A proposta de Milei, de radicalizar o governo financeiro de nossas vidas, se combina com um discurso reacionário, misógino e patriarcal. A insegurança trazida para o cotidiano lubrifica um discurso sobre a necessidade de “se armar”, de se proteger a todo custo. É sabido, mas pouco debatido, que o voto em Milei tem um importante componente masculino e jovem. Isso, em parte, é uma reação aos avanços feministas dos últimos anos, mas também combina a frustração com as incertezas do futuro e a humilhação material cotidiana no presente.

Diante disso, o melhor caminho não é “esconder a pauta do feminismo” (ou banalizá-la), mas sim se encarregar da humilhação vivida pelo povo nos salários, nos transportes e no mercado imobiliário, e que busca desesperadamente se escorar em figuras de autoridade.

Milei traz de volta a roupagem do machismo, da autoridade que se afirma no grito, mas, por outro lado, não é tradicional.
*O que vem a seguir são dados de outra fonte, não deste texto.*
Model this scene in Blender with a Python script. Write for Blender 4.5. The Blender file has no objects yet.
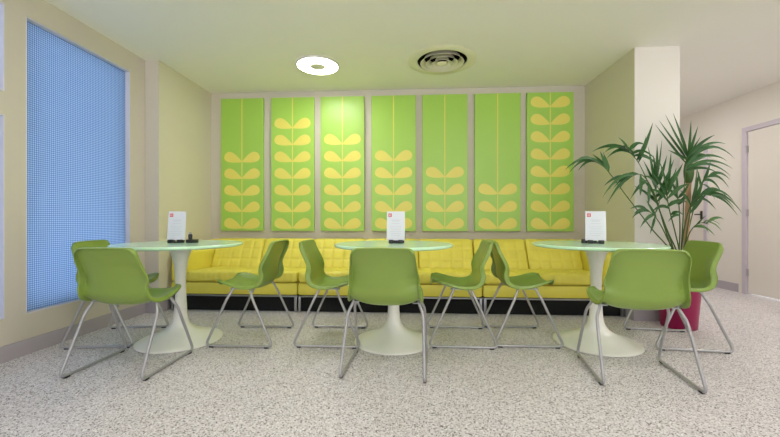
LAMP = 44.0
SKY = 2.6
SIDE = 7.5
EXPO = -0.17
PALE = (6,)
LAMPS = (  # out-of-view lamps; all added for light except the cream-door one
 (-0.948, 1.25, 'added unseen round ceiling lamp over the aisle in front of the tables, window side'),
 (1.25, 1.05, 'added unseen round ceiling lamp over the aisle in front of the tables, palm side'),
 (3.36, 3.10, 'round ceiling lamp over the passage in front of the cream door'),
 (3.36, 0.9, 'added unseen round ceiling lamp over the near end of the passage'),
 (3.0, 5.0, 'added unseen round ceiling lamp over the far passage, hidden by the pier'),
)
import bpy, bmesh, math, random
from mathutils import Vector, Matrix
random.seed(11)
SC = bpy.context.scene
COL = SC.collection
PI = math.pi

# ------------------------------------------------------------------ helpers
def lin(c):
    c /= 255.0
    return c / 12.92 if c <= 0.04045 else ((c + 0.055) / 1.055) ** 2.4
def rgb(r, g, b): return (lin(r), lin(g), lin(b), 1.0)

def mat(name, col, rough=0.5, metal=0.0, noise=0.0, nscale=20.0, coat=0.0, bump=0.0, bscale=200.0, spec=0.5, emit=None, estr=0.0):
    m = bpy.data.materials.new(name); m.use_nodes = True
    nt = m.node_tree; b = nt.nodes['Principled BSDF']
    b.inputs['Base Color'].default_value = col
    b.inputs['Roughness'].default_value = rough
    b.inputs['Metallic'].default_value = metal
    b.inputs['Coat Weight'].default_value = coat
    b.inputs['Specular IOR Level'].default_value = spec
    if emit:
        b.inputs['Emission Color'].default_value = emit; b.inputs['Emission Strength'].default_value = estr
    if noise or bump:
        tc = nt.nodes.new('ShaderNodeTexCoord')
    if noise:
        n = nt.nodes.new('ShaderNodeTexNoise'); n.inputs['Scale'].default_value = nscale; n.inputs['Detail'].default_value = 4
        nt.links.new(tc.outputs['Object'], n.inputs['Vector'])
        r = nt.nodes.new('ShaderNodeMapRange')
        r.inputs['To Min'].default_value = 1 - noise; r.inputs['To Max'].default_value = 1 + noise
        nt.links.new(n.outputs['Fac'], r.inputs['Value'])
        mx = nt.nodes.new('ShaderNodeMix'); mx.data_type = 'RGBA'; mx.blend_type = 'MULTIPLY'; mx.inputs['Factor'].default_value = 1
        mx.inputs['A'].default_value = col
        nt.links.new(r.outputs['Result'], mx.inputs['B'])
        nt.links.new(mx.outputs['Result'], b.inputs['Base Color'])
    if bump:
        n2 = nt.nodes.new('ShaderNodeTexNoise'); n2.inputs['Scale'].default_value = bscale; n2.inputs['Detail'].default_value = 2
        nt.links.new(tc.outputs['Object'], n2.inputs['Vector'])
        bp = nt.nodes.new('ShaderNodeBump'); bp.inputs['Strength'].default_value = bump; bp.inputs['Distance'].default_value = 0.002
        nt.links.new(n2.outputs['Fac'], bp.inputs['Height']); nt.links.new(bp.outputs['Normal'], b.inputs['Normal'])
    return m

def link(name, bm, mats, parent=None, smooth=True, angle=40):
    me = bpy.data.meshes.new(name)
    bmesh.ops.recalc_face_normals(bm, faces=bm.faces[:])
    bm.to_mesh(me); bm.free()
    for m in (mats if isinstance(mats, (list, tuple)) else [mats]): me.materials.append(m)
    o = bpy.data.objects.new(name, me); COL.objects.link(o)
    if smooth:
        for p in me.polygons: p.use_smooth = True
        me.set_sharp_from_angle(angle=math.radians(angle))
    if parent: o.parent = parent
    return o

def tag(o, label=None, cat=None, group=None, kind=None):
    if label: o['label'] = label
    if cat: o['category'] = cat
    if group: o['group'] = group
    if kind: o['kind'] = kind
    return o

def thing(name, label, cat, loc=(0, 0, 0), rz=0.0, group=None):
    o = bpy.data.objects.new(name, None); COL.objects.link(o)
    o.empty_display_size = 0.1
    o.location = loc; o.rotation_euler = (0, 0, rz)
    return tag(o, label, cat, group)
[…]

Milei chama sua irmã de “chefe” e se refere a seus animais de estimação como “filhos de quatro patas”, enquanto sua candidata a vice — Victoria Villarruel — defende os valores militares. Não é a mesma direita de sempre; ela soube se reinventar.

O que fazer?

Essa é a pergunta que mais interessa neste momento. Vamos sair e nos organizar em assembleias, redes, ações concretas. Os feminismos já souberam traduzir o desconforto em organização, e agora não há tempo para mais nada. Os feminismos já souberam construir massividade e transversalidade, e agora não podemos ficar pregando para convertidos. Os feminismos já souberam politizar a crise da masculinidade para convidar os jovens a construir outros vínculos e outras referências. Nas semanas que restam até as eleições de 22 de outubro, precisamos entrar em um estado de alerta coletivo, traçando amplas alianças e militâncias em lares, praças e ruas.